§ DATA LISTING:
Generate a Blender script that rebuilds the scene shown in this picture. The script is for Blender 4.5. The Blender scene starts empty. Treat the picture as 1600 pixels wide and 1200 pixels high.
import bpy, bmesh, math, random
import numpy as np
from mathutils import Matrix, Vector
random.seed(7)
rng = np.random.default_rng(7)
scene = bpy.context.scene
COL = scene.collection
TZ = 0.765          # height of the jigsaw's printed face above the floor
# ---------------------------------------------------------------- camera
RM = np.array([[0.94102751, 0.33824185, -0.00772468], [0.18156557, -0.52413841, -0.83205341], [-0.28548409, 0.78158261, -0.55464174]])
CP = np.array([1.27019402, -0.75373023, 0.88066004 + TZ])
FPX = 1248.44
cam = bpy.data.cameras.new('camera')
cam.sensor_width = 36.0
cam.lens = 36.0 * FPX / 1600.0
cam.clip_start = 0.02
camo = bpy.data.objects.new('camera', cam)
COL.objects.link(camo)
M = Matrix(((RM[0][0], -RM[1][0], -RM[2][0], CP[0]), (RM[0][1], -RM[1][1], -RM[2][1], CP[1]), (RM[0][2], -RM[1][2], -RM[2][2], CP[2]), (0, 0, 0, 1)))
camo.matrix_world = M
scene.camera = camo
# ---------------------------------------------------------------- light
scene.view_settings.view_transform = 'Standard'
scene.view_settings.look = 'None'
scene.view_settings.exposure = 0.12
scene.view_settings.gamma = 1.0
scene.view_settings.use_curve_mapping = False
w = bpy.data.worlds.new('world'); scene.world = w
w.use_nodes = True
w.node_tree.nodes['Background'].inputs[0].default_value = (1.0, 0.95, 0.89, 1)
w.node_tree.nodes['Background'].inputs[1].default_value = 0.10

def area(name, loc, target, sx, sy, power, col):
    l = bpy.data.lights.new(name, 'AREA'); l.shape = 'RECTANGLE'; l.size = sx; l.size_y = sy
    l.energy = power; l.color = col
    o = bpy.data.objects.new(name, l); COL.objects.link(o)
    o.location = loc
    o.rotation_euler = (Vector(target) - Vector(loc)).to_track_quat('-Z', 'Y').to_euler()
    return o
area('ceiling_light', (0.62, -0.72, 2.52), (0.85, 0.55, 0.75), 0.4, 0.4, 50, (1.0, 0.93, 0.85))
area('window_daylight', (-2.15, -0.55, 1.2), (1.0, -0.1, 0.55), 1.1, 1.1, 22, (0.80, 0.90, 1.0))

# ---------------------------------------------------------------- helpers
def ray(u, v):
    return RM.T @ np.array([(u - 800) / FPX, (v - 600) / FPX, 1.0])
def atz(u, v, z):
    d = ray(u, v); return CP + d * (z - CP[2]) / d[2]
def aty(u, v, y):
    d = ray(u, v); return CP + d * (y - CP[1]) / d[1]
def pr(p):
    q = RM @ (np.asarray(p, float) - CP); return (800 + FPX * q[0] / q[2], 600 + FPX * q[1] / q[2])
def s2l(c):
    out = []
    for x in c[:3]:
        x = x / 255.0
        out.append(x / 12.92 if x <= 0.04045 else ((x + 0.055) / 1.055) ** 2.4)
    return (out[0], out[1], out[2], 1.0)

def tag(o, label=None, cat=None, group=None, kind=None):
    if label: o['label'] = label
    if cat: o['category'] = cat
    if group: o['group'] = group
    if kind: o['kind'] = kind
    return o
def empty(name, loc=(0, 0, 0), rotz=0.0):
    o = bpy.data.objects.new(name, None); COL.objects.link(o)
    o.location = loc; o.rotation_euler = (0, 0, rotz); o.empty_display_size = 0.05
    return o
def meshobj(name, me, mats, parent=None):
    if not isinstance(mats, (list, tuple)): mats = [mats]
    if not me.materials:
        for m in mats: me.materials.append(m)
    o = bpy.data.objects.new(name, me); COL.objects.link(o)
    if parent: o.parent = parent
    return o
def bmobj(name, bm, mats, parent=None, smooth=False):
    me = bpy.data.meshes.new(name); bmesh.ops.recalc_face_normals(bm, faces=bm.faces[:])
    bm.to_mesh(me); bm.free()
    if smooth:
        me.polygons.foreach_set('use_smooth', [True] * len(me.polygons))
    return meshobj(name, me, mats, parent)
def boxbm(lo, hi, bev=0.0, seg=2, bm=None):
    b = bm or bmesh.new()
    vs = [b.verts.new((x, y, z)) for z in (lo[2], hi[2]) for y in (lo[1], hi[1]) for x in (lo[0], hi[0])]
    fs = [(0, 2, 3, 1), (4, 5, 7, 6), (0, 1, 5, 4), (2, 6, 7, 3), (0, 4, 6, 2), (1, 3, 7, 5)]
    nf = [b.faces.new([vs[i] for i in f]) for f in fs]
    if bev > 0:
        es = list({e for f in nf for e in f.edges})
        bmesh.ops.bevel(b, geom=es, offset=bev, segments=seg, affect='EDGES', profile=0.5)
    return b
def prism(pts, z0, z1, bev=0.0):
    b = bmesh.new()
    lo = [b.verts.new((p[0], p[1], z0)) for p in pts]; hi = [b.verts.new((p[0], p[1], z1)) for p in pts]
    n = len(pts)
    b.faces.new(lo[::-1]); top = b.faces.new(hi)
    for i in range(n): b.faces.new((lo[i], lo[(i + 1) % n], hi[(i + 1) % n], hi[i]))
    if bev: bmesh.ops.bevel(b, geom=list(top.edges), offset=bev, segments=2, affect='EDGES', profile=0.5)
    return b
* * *
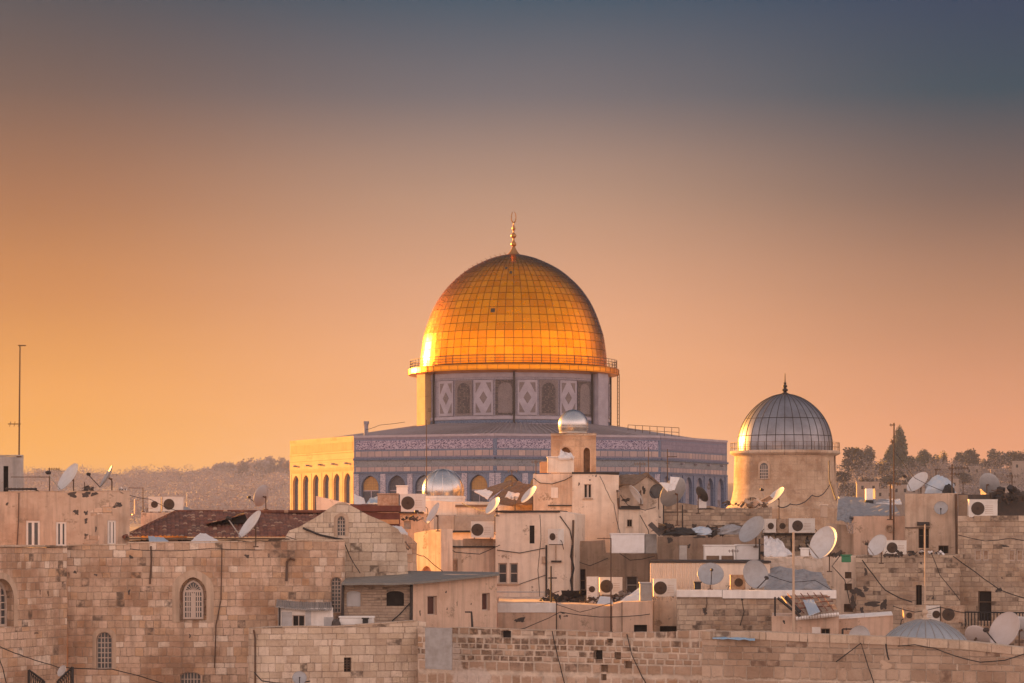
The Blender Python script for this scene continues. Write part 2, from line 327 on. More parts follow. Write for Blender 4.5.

§ PROBLEM REQUIREMENTS: Return every line above that contains the word "from".

§ CORRECT OUTPUT:
from mathutils import Matrix, Vector
The Blender Python script for this scene continues. Write part 2, from line 327 on. More parts follow. Write for Blender 4.5.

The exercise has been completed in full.